### EXERCISE PROMPT
Locate all lines with the word "starting". Copy them.

Records with scene code:
--*--

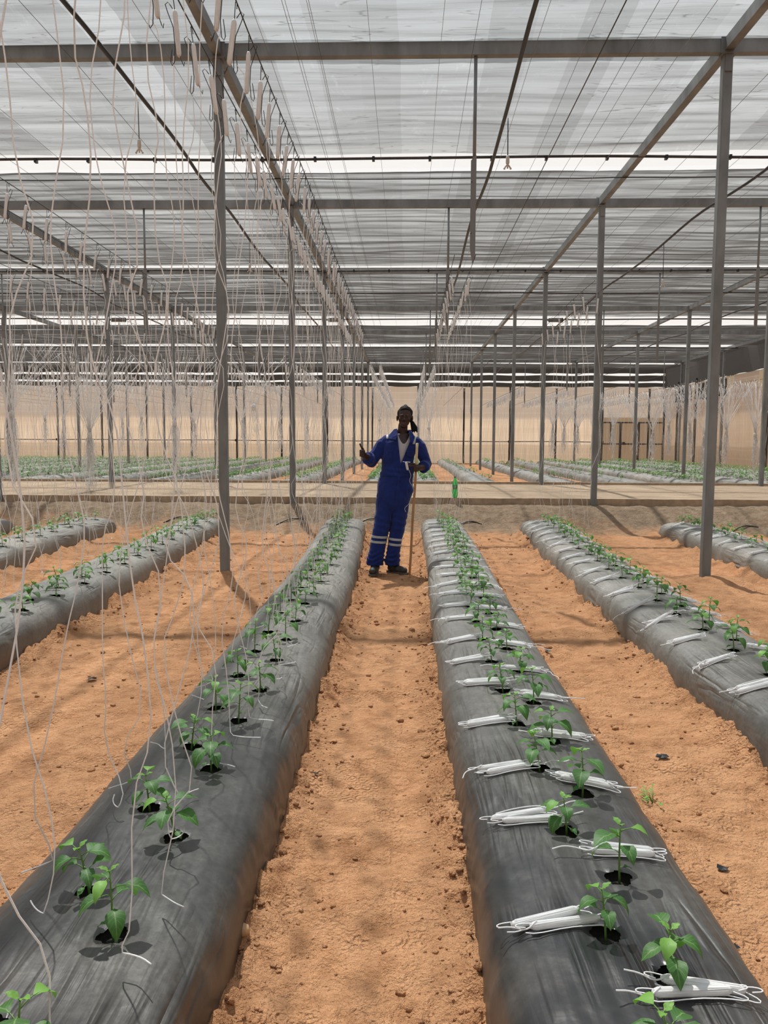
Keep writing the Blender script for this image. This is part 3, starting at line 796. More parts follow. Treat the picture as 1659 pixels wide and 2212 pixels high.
# ------------------------------------------------------------------ pepper seedlings
def leaf_geo(L, W, droop, fold=.25, seg=6):
    V = []; UV = []; F = []; cols = [-1, -.5, 0, .5, 1]
    prof = [0, .55, .95, 1.0, .78, .42, 0.0]
    for i in range(seg + 1):
        t = i / seg; ww = W * prof[i] * .5 if i < len(prof) else 0
        a = -droop * t; x = L * (math.sin(droop * t) / max(droop, 1e-3)); z = -L * (1 - math.cos(droop * t)) / max(droop, 1e-3)
        for c in cols:
            V.append(Vector((x, c * ww, z + abs(c) * ww * fold + .0015 * math.sin(i * 2.4 + c * 2)))); UV.append((t, .5 + c * .5))
    for i in range(seg):
        for k in range(4): a = i * 5 + k; F.append((a, a + 1, a + 6, a + 5))
    return V, F, UV
SEED = []
def seedling_variant(k):
    """a list of (name, mesh) parts, plus one merged mesh for distant copies"""
    r = random.Random(100 + k); H = r.uniform(.095, .135); parts = []
    bend = (r.uniform(-.012, .012), r.uniform(-.012, .012)); allmb = MB()
    def at(t): return Vector((bend[0] * t * t, bend[1] * t * t, -.02 + (H + .02) * t))
    mb = MB().tube([at(t) for t in (0, .3, .6, .85, 1)], [.0032, .0028, .0024, .002, .0016], 6)
    parts.append(('stem', mb.me('stem', 'stem'))); allmb.tube([at(t) for t in (0, .5, 1)], [.003, .0025, .0018], 5, 1)
    n = r.choice([6, 7, 7, 8]); a0 = r.uniform(0, 6)
    for i in range(n + 2):
        ang = a0 + i * 2.4 + r.uniform(-.3, .3)
        if i >= n: t = 1.0; L = r.uniform(.022, .03); pet = .004; droop = .5; up = 1.1; m = 'leaf_tip'
        elif i == 0: t = .28; L = r.uniform(.026, .034); pet = .012; droop = .9; up = .1; m = 'leaf'
        else: t = .45 + .55 * i / n; L = r.uniform(.056, .082) * (1.0 if i < n - 1 else .75); pet = r.uniform(.016, .028); droop = r.uniform(.9, 1.9); up = r.uniform(.15, .7); m = 'leaf' if i < n - 1 else 'leaf_tip'
        p0 = at(t); rot = Matrix.Rotation(ang, 3, 'Z') @ Matrix.Rotation(-up, 3, 'Y'); rotl = Matrix.Rotation(ang, 3, 'Z') @ Matrix.Rotation(-up * .6, 3, 'Y')
        p1 = p0 + rot @ Vector((pet, 0, 0))
        V, F, UV = leaf_geo(L, L * r.uniform(.56, .70), droop)
        V = [p1 + rotl @ v for v in V]
        lm = MB().add(V, F, 0, UV).tube([p0, p0.lerp(p1, .6) + Vector((0, 0, .002)), p1, V[12]], [.0013, .0012, .001, .0005], 4, 1)
        parts.append(('leaf', lm.me('leaf', [m, 'stem'])))
        allmb.add(V, F, 0 if m == 'leaf' else 2, UV).tube([p0, p1], .0012, 3, 1)
    return parts, allmb.me('pepper_seedling', ['leaf', 'stem', 'leaf_tip']), H
for k in range(9): SEED.append(seedling_variant(k))
def place_seedling(x, y, z, near, lab, group, s=1.0):
    parts, merged, H = SEED[random.randrange(len(SEED))]; rz = random.uniform(0, 2 * PI)
    if near:
        o = empty('pepper_seedling', (x, y, z), rz)
        for nm, me in parts: link(nm, me, o)
    else: o = link('pepper_seedling', merged, None, (x, y, z), (0, 0, rz))
    o.rotation_euler[0] = random.uniform(-.1, .1); o.rotation_euler[1] = random.uniform(-.1, .1)
    o.scale = (s, s, s * random.uniform(.92, 1.12)); tag(o, lab, 'plant', group)
SHORT = {'B': 'bed left of path', 'C': 'bed right of path', 'A': 'second bed left of path', 'D': 'second bed right of path', 'E': 'third bed right of path', 'G': 'fourth bed right of path', 'H': 'third bed left of path', 'I': 'fourth bed left of path'}
for k, lst in holes.items():
    b = BEDS[k]
    for r in (0, 1):
        ys = sorted([(y, x) for rr_, x, y in lst if rr_ == r])
        vis = 0
        for (y, x) in ys:
            px = x / y * 1682 + 875
            if px < -80 or px > 1740: continue
            vis += 1
            z = float(bedz(b, x, y))
            lab = 'pepper seedling, %s from camera in %s row, %s' % (ordn(vis), 'left' if r == 0 else 'right', SHORT[k])
            place_seedling(x, y, z, y < 7.5, lab, 'pepper seedlings on the near beds', random.uniform(.98, 1.2) if y > 2.4 else random.uniform(.95, 1.1))
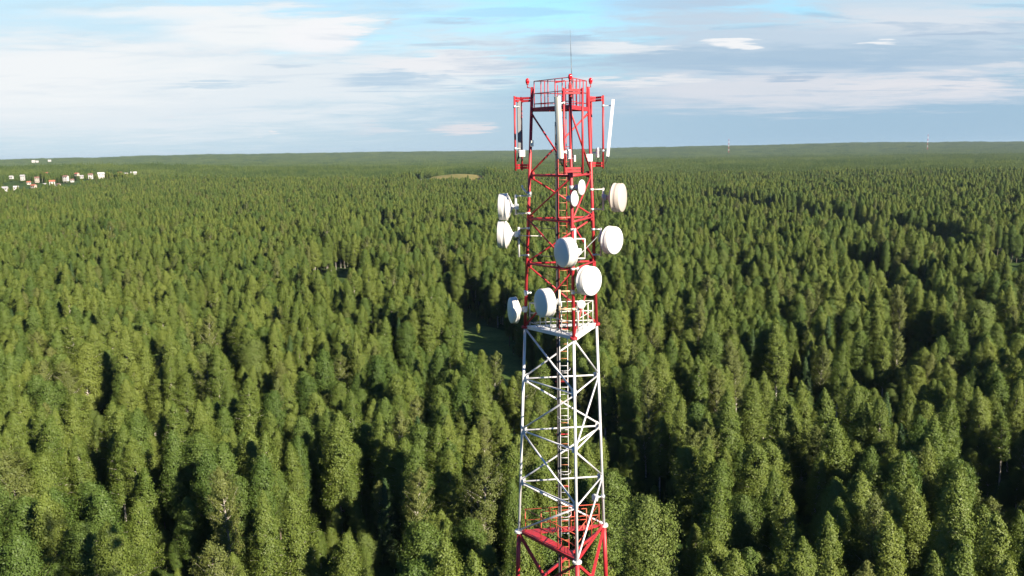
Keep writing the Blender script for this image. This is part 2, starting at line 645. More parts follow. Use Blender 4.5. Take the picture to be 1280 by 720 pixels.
HOUSES = [  # photo pixel of the house, width m, storeys, wall, roof, roof kind, label
    (6, 233.5, 15, 2, 'white', 'grey', 'large white two-storey house at the left edge of the village'),
    (20, 232.5, 13, 2, 'white', 'pale', 'white house with a pale roof second from the left edge'),
    (42, 230.5, 14, 1, 'cream', 'red', 'low cream house with a red roof below the village'),
    (65, 225.5, 15, 2, 'white', 'red', 'white house with a broad orange-red roof in the middle of the village'),
    (56, 228.8, 9, 1, 'white', 'grey', 'small white shed left of the orange-red roofed house'),
    (82, 219.5, 14, 2, 'white', 'brown', 'tall white house in the back of the village with brown roof'),
    (28, 218.5, 11, 2, 'white', 'grey', 'white house with grey roof in the rear left of the village'),
    (14, 219.5, 10, 1, 'white', 'pale', 'small pale house in the rear left corner of the village'),
    (46, 221.0, 12, 2, 'cream', 'brown', 'cream house with brown roof between white neighbours'),
    (58, 215.5, 11, 1, 'white', 'red', 'small white house with red roof at the back of the village'),
    (96, 216.0, 12, 1, 'cream', 'red', 'cream house with dull red roof right of the tall white house'),
    (102, 218.8, 9, 1, 'white', 'grey', 'small white house with grey roof right of the village centre'),
    (113, 217.0, 12, 2, 'white', 'brown', 'narrow white house with brown roof toward the village end'),
    (126, 216.2, 18, 2, 'white', 'pale', 'long white building toward the right end of the village'),
    (150, 215.2, 12, 1, 'white', 'red', 'white house with red roof near the right end of the village'),
    (157, 216.0, 11, 1, 'cream', 'grey', 'low cream house second from the right end'),
    (167, 215.3, 20, 1, 'white', 'pale', 'long low white building at the right end of the village'),
    (73, 229.0, 10, 1, 'cream', 'brown', 'cream cottage with brown roof in front of the village centre'),
    (36, 226.8, 10, 1, 'white', 'red', 'white cottage with red roof left of the village centre'),
    (90, 223.5, 10, 1, 'white', 'brown', 'white cottage with dark brown roof right of the village centre'),
]
hpos = []
for h in HOUSES:      # where each house stands: along its line of sight, on a low rise
    Yh = 1300.0
    for _ in range(80):
        p = at(h[0], h[1], Yh)
        Yh = min(max(Yh + 18 * (p.z - (float(terrain_base(p.x, p.y)) + (13.0 if h[1] < 222 else 9.5) + 3.0 * h[3] + 1.5)), 850), 4500)
    hpos.append((p.x, p.y))
hp = np.array(hpos)


def terrain(x, y):
    x, y = np.asarray(x, float), np.asarray(y, float)
    h = terrain_base(x, y)
    m = np.zeros(np.shape(x))
    for h_, (px, py) in zip(HOUSES, hpos):
        m = np.maximum(m, (13.0 if h_[1] < 222 else 9.5) * np.exp(-(((x - px) / 24) ** 2 + ((y - py) / 24) ** 2)))
    return h + m


def grid_mesh(name, xs, ys, hf):
    Xg, Yg = np.meshgrid(xs, ys)
    Zg = hf(Xg, Yg)
    v = np.stack([Xg.ravel(), Yg.ravel(), Zg.ravel()], 1)
    nx, ny = len(xs), len(ys)
    i = np.arange(nx * ny).reshape(ny, nx)
    f = np.stack([i[:-1, :-1].ravel(), i[:-1, 1:].ravel(), i[1:, 1:].ravel(), i[1:, :-1].ravel()], 1)
    return mesh_np(name, v, f, True)


def mesh_np(name, v, f, smooth=False):
    me = bpy.data.meshes.new(name)
    k = f.shape[1]
    me.vertices.add(len(v))
    me.vertices.foreach_set('co', np.ascontiguousarray(v, np.float32).ravel())
    me.loops.add(len(f) * k)
    me.loops.foreach_set('vertex_index', np.ascontiguousarray(f, np.int32).ravel())
    me.polygons.add(len(f))
    me.polygons.foreach_set('loop_start', np.arange(len(f), dtype=np.int32) * k)
    if smooth:
        me.polygons.foreach_set('use_smooth', np.ones(len(f), bool))
    me.update(calc_edges=True)
    return me


def sgrid(lo, hi, n, k):
    t = np.linspace(-1, 1, n)
    s = np.sinh(k * t) / np.sinh(k)
    return np.where(s < 0, -s * lo, s * hi)


HZ = 13500.0
FARD = 5200.0
g = obj('ground', grid_mesh('ground', sgrid(-HZ, HZ, 260, 5.0), sgrid(-900, HZ, 300, 4.5), terrain), GROUND)
tag(g, kind='structure', label='dark forest floor under the trees')

RIDGE_X = np.array([-400, 0, 120, 205, 300, 640, 720, 800, 880, 970, 1060, 1180, 1280, 1700])
RIDGE_P = np.array([0.4, 0.1, 0.8, 2.0, 2.4, 1.4, 1.6, 2.4, 2.6, 3.2, 3.6, 3.0, 1.4, 0.6])


def hill_h(x, y):
    d = np.hypot(x, y)
    px = 640 + F * x / np.maximum(y, 1.0)
    top = CZ - 6 + np.interp(px, RIDGE_X, RIDGE_P) / F * 7600
    t = np.clip((d - FARD) / (7600 - FARD), 0, 1)
    h = terrain(x, y) + 5
    far = h + (top - h) * (t * t * (3 - 2 * t))
    far = np.where(d > 7600, top + (VN[2](x, y, 1300) - 0.5) * 8 * np.clip((d - 7600) / 800, 0, 1), far)
    far = far + (VN[3](x, y, 420) - 0.5) * 7 * t + (VN[0](x, y, 90) - 0.5) * 5
    return far


ang = np.linspace(R(-50), R(50), 520)
rad = np.concatenate([np.linspace(FARD - 350, 7800, 110), np.linspace(7900, 12800, 40)])
A_, D_ = np.meshgrid(ang, rad)
hx, hy = D_ * np.sin(A_), D_ * np.cos(A_)
hz = hill_h(hx, hy)
i_ = np.arange(hx.size).reshape(hx.shape)
me = mesh_np('hills', np.stack([hx.ravel(), hy.ravel(), hz.ravel()], 1),
             np.stack([i_[:-1, :-1].ravel(), i_[:-1, 1:].ravel(), i_[1:, 1:].ravel(), i_[1:, :-1].ravel()], 1), True)
tag(obj('hills', me, HILLS), kind='structure', label='wooded hills along the horizon')

GRASS = ground_mat('clearing_grass', [(0.035, 0.065, 0.016), (0.065, 0.11, 0.026), (0.11, 0.145, 0.045)], 0.12)
cv = [(-10 + 11 * math.cos(a) * (1 + .2 * math.sin(3 * a)) + 5 * (1 - math.sin(a)) * .5, 232 + 46 * math.sin(a)) for a in np.linspace(0, 2 * math.pi, 48, endpoint=False)]
bm = bm_new()
rim = [bm.verts.new((x, y, float(terrain(x, y)) + .05)) for x, y in cv]
cen = bm.verts.new((-8, 232, float(terrain(-8, 232)) + .05))
for a in range(48):
    bm.faces.new((rim[a], rim[(a + 1) % 48], cen))
tag(obj('clearing', bm, GRASS), kind='structure', label='grassy clearing in the forest left of the tower')

# ------------------------------------------------------------------ trees: the meshes of each kind
LEAF_SHAPE = np.array([[1.0, 0, 0], [0, 0.62, 0], [-1.0, 0, 0], [0, -0.62, 0]])


def cards(rg, c, nrm, size):
    n = len(c)
    t = rg.normal(size=(n, 3))
    t -= nrm * np.sum(t * nrm, 1, keepdims=True)
    t /= np.linalg.norm(t, axis=1, keepdims=True) + 1e-9
    b = np.cross(nrm, t)
    v = c[:, None, :] + size[:, None, None] * (LEAF_SHAPE[None, :, 0:1] * t[:, None, :] + LEAF_SHAPE[None, :, 1:2] * b[:, None, :])
    v += rg.normal(size=v.shape) * size[:, None, None] * 0.12
    f = np.arange(n * 4).reshape(n, 4)
    return v.reshape(-1, 3), f


def profile(kind, t):
    if kind == 'birch':
        p = (1 - t) ** 0.76 * (0.64 + 1.25 * t) / 0.90
    elif kind == 'ovoid':
        p = np.clip(1 - (2 * (t - 0.38) / 1.26) ** 2, 0, 1) ** 0.55 * (1.05 - 0.12 * t)
    elif kind == 'broad':
        p = np.sqrt(np.clip(1 - (2 * (t - 0.40) / 1.22) ** 2, 0, 1))
    else:
        p = (1 - t) ** 0.85 * (0.8 + 0.6 * t)
    return np.clip(p, 0.05, 1.2)


def tree_mesh(seed, H, base, Rm, kind, leafm, barkm, nb, per, leaf, rise=0.55, droop=0.35, sig=0.33, name='birch'):
    rg = np.random.default_rng(seed)
    bendx, bendy = rg.normal(size=2) * 0.025 * H
    trunk = lambda z: np.stack([bendx * (z / H) ** 2, bendy * (z / H) ** 2, z], -1)
    z0 = base * H
    t = (np.arange(nb) + rg.random(nb)) / nb
    t = t ** 0.9
    az = np.arange(nb) * 2.399 + rg.normal(size=nb) * 0.5
    # lobes: uneven outline
    lob = 1 + 0.15 * np.sin(az * 2 + rg.random() * 6 + t * 5) + 0.10 * np.sin(az * 3 + rg.random() * 6 - t * 8)
    ln = Rm * profile(kind, t) * lob * rg.uniform(0.74, 1.08, nb)
    st = z0 + (H - z0) * t * 0.97
    ctr, tin, brs = [], [], []
    for i in range(nb):
        d = np.array([math.cos(az[i]), math.sin(az[i]), 0])
        p0 = trunk(np.array(st[i]))
        rs = rise * rg.uniform(0.6, 1.3)
        pts = [p0 + d * ln[i] * s + np.array([0, 0, ln[i] * (rs * s - droop * s * s)]) for s in (0.0, 0.5, 1.0)]
        brs.append(pts)
        tb = rg.normal() * 0.28 + 0.5
        m = max(3, int(per * (0.45 + ln[i] / Rm)))
        s = rg.uniform(0.22, 1.06, m) ** 0.75
        c = p0 + d * (ln[i] * s)[:, None] + np.stack([np.zeros(m), np.zeros(m), ln[i] * (rs * s - droop * s * s)], 1)
        w = sig * (0.55 + 0.55 * ln[i] / Rm)
        side = np.array([-d[1], d[0], 0])
        c = c + side * (rg.normal(size=m) * w * 1.25 * s)[:, None] + rg.normal(size=(m, 3)) * np.array([w * .5, w * .5, w * .85])
        ctr.append(c)
        tin.append(np.clip(tb + rg.normal(size=m) * 0.12, 0, 1))
    # leader tip
    m = int(per * 1.5)
    zt = H - rg.random(m) ** 1.3 * 0.14 * H
    c = trunk(zt) + rg.normal(size=(m, 3)) * (0.10 + 0.22 * (H - zt) / (0.14 * H))[:, None] * np.array([1, 1, 0.5]) * Rm * 0.5
    ctr.append(c)
    tin.append(np.full(m, 0.6))
    c = np.concatenate(ctr)
    tn = np.concatenate(tin)
    ax = trunk(c[:, 2].clip(0, H))
    o = c - ax
    o[:, 2] = 0.25
    o /= np.linalg.norm(o, axis=1, keepdims=True) + 1e-9
    nr = o * 1.05 + rg.normal(size=o.shape) * 0.38 + np.array([0, 0, 0.2])
    nr /= np.linalg.norm(nr, axis=1, keepdims=True) + 1e-9
    sz = leaf * rg.uniform(0.55, 1.35, len(c))
    v, f = cards(rg, c, nr, sz)
    cm = mesh_np(name + '_crown', v, f)
    a = cm.attributes.new('tint', 'FLOAT', 'POINT')
    a.data.foreach_set('value', np.repeat(tn, 4).astype(np.float32))
    cm.materials.append(leafm)
    bm = bm_new()
    rr = 0.0088 * H
    zs = np.linspace(-0.5, H * 0.97, 8)
    for za, zb in zip(zs, zs[1:]):
        f0, f1 = 1 - max(za, 0) / H, 1 - zb / H
        tube(bm, trunk(np.array(max(za, -0.5))), trunk(np.array(zb)), rr * (0.12 + f0), 7, rr * (0.12 + f1), caps=False)
    for i in range(0, nb, 2):
        a_, b_, c_ = brs[i]
        r_ = rr * 0.30 * (0.4 + ln[i] / Rm) * (1.1 - t[i] * .6)
        tube(bm, a_, b_, r_, 4, r_ * 0.6, caps=False)
        tube(bm, b_, c_, r_ * 0.6, 4, r_ * 0.2, caps=False)
    tm = bpy.data.meshes.new(name + '_trunk')
    bm.to_mesh(tm)
    bm.free()
    tm.materials.append(barkm)
    return cm, tm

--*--

### EXERCISE ANSWER
Keep writing the Blender script for this image. This is part 3, starting at line 796. More parts follow. Treat the picture as 1659 pixels wide and 2212 pixels high.
Keep writing the Blender script for this image. This is part 2, starting at line 645. More parts follow. Use Blender 4.5. Take the picture to be 1280 by 720 pixels.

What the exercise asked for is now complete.